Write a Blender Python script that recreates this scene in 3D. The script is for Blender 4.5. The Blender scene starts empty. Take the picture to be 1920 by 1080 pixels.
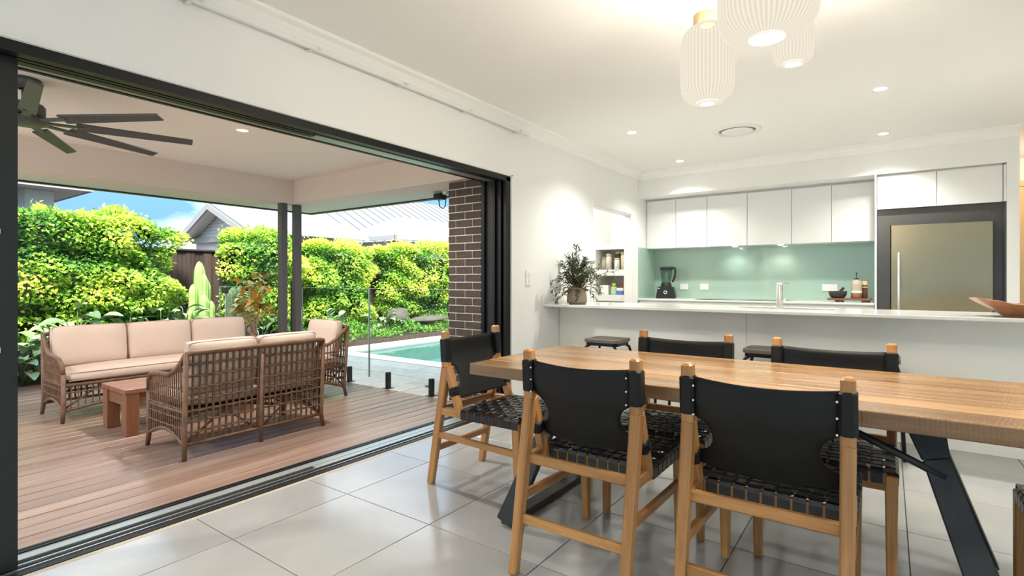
import bpy, bmesh, math, random
import numpy as np
from mathutils import Vector, Matrix
random.seed(7)
rng = np.random.default_rng(7)
PI = math.pi
S = bpy.context.scene
C = S.collection

# ------------------------------------------------------------------ camera, sky, sun, exposure
cam_d = bpy.data.cameras.new('camera'); cam = bpy.data.objects.new('camera', cam_d); C.objects.link(cam)
cam_d.sensor_width = 36; cam_d.lens = 987 / 1920 * 36; cam_d.shift_y = -14 / 1920; cam_d.clip_end = 300; cam_d.clip_start = 0.05
cam.location = (0, 0, 1.2); cam.rotation_euler = (PI / 2, 0, math.radians(35.55))
S.camera = cam
S.view_settings.view_transform = 'Standard'; S.view_settings.look = 'None'
S.view_settings.gamma = 1; S.view_settings.exposure = 1.55; S.view_settings.use_curve_mapping = False
S.cycles.use_denoising = True
S.cycles.max_bounces = 9; S.cycles.diffuse_bounces = 5; S.cycles.glossy_bounces = 4
S.cycles.transparent_max_bounces = 12; S.cycles.sample_clamp_indirect = 6
S.cycles.caustics_reflective = False; S.cycles.caustics_refractive = False

SKY_STRENGTH = 1.25; SUN_STRENGTH = 4.1
w = bpy.data.worlds.new('sky'); S.world = w; w.use_nodes = True
nt = w.node_tree; nt.nodes.clear()
def N(t, ty, **kw):
    n = t.nodes.new(ty)
    for k, v in kw.items():
        if k in n.inputs: n.inputs[k].default_value = v
        else: setattr(n, k, v)
    return n
tc = N(nt, 'ShaderNodeTexCoord')
nz = N(nt, 'ShaderNodeTexNoise', Scale=3.2, Detail=6.0, Roughness=0.55)
mp = N(nt, 'ShaderNodeMapping'); mp.inputs['Scale'].default_value = (1, 1, 2.6); mp.inputs['Location'].default_value = (5.84, 9.04, 6.82)
rp = N(nt, 'ShaderNodeValToRGB'); rp.color_ramp.elements[0].position = .46; rp.color_ramp.elements[1].position = .66
sep = N(nt, 'ShaderNodeSeparateXYZ')
gr = N(nt, 'ShaderNodeValToRGB')
gr.color_ramp.elements[0].position = 0.0; gr.color_ramp.elements[0].color = (.078, .172, .275, 1)
gr.color_ramp.elements[1].position = .6; gr.color_ramp.elements[1].color = (.16, .33, .62, 1)
gc_ = N(nt, 'ShaderNodeValToRGB')                     # hazy cloud, brighter towards the zenith as an overcast sky is
gc_.color_ramp.elements[0].position = 0.0; gc_.color_ramp.elements[0].color = (.36, .40, .42, 1)
gc_.color_ramp.elements[1].position = .9; gc_.color_ramp.elements[1].color = (2.0, 1.98, 1.92, 1)
mx = N(nt, 'ShaderNodeMixRGB')
bg = N(nt, 'ShaderNodeBackground', Strength=SKY_STRENGTH); wo = N(nt, 'ShaderNodeOutputWorld')
L = nt.links.new
L(tc.outputs['Generated'], mp.inputs[0]); L(mp.outputs[0], nz.inputs['Vector']); L(nz.outputs['Fac'], rp.inputs[0])
L(tc.outputs['Generated'], sep.inputs[0]); L(sep.outputs[2], gr.inputs[0]); L(sep.outputs[2], gc_.inputs[0]); L(gc_.outputs[0], mx.inputs[2]); L(gr.outputs[0], mx.inputs[1]); L(rp.outputs[0], mx.inputs[0])
L(mx.outputs[0], bg.inputs[0]); L(bg.outputs[0], wo.inputs[0])

sd = bpy.data.lights.new('sun', 'SUN'); sd.energy = SUN_STRENGTH; sd.angle = math.radians(12); sd.color = (1, .95, .86)
so = bpy.data.objects.new('sun', sd); C.objects.link(so)
so.rotation_euler = Vector((-.62, .38, -.95)).to_track_quat('-Z', 'Y').to_euler()
so.location = (0, 0, 12)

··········

* _Your objective_:
Only lines belong in the copy: transcribe those from the start of the data through the line that contains "S.cycles.caustics_reflective = False;", and skip the pictures.

* _Task output_:
Write a Blender Python script that recreates this scene in 3D. The script is for Blender 4.5. The Blender scene starts empty. Take the picture to be 1920 by 1080 pixels.
import bpy, bmesh, math, random
import numpy as np
from mathutils import Vector, Matrix
random.seed(7)
rng = np.random.default_rng(7)
PI = math.pi
S = bpy.context.scene
C = S.collection

# ------------------------------------------------------------------ camera, sky, sun, exposure
cam_d = bpy.data.cameras.new('camera'); cam = bpy.data.objects.new('camera', cam_d); C.objects.link(cam)
cam_d.sensor_width = 36; cam_d.lens = 987 / 1920 * 36; cam_d.shift_y = -14 / 1920; cam_d.clip_end = 300; cam_d.clip_start = 0.05
cam.location = (0, 0, 1.2); cam.rotation_euler = (PI / 2, 0, math.radians(35.55))
S.camera = cam
S.view_settings.view_transform = 'Standard'; S.view_settings.look = 'None'
S.view_settings.gamma = 1; S.view_settings.exposure = 1.55; S.view_settings.use_curve_mapping = False
S.cycles.use_denoising = True
S.cycles.max_bounces = 9; S.cycles.diffuse_bounces = 5; S.cycles.glossy_bounces = 4
S.cycles.transparent_max_bounces = 12; S.cycles.sample_clamp_indirect = 6
S.cycles.caustics_reflective = False; S.cycles.caustics_refractive = False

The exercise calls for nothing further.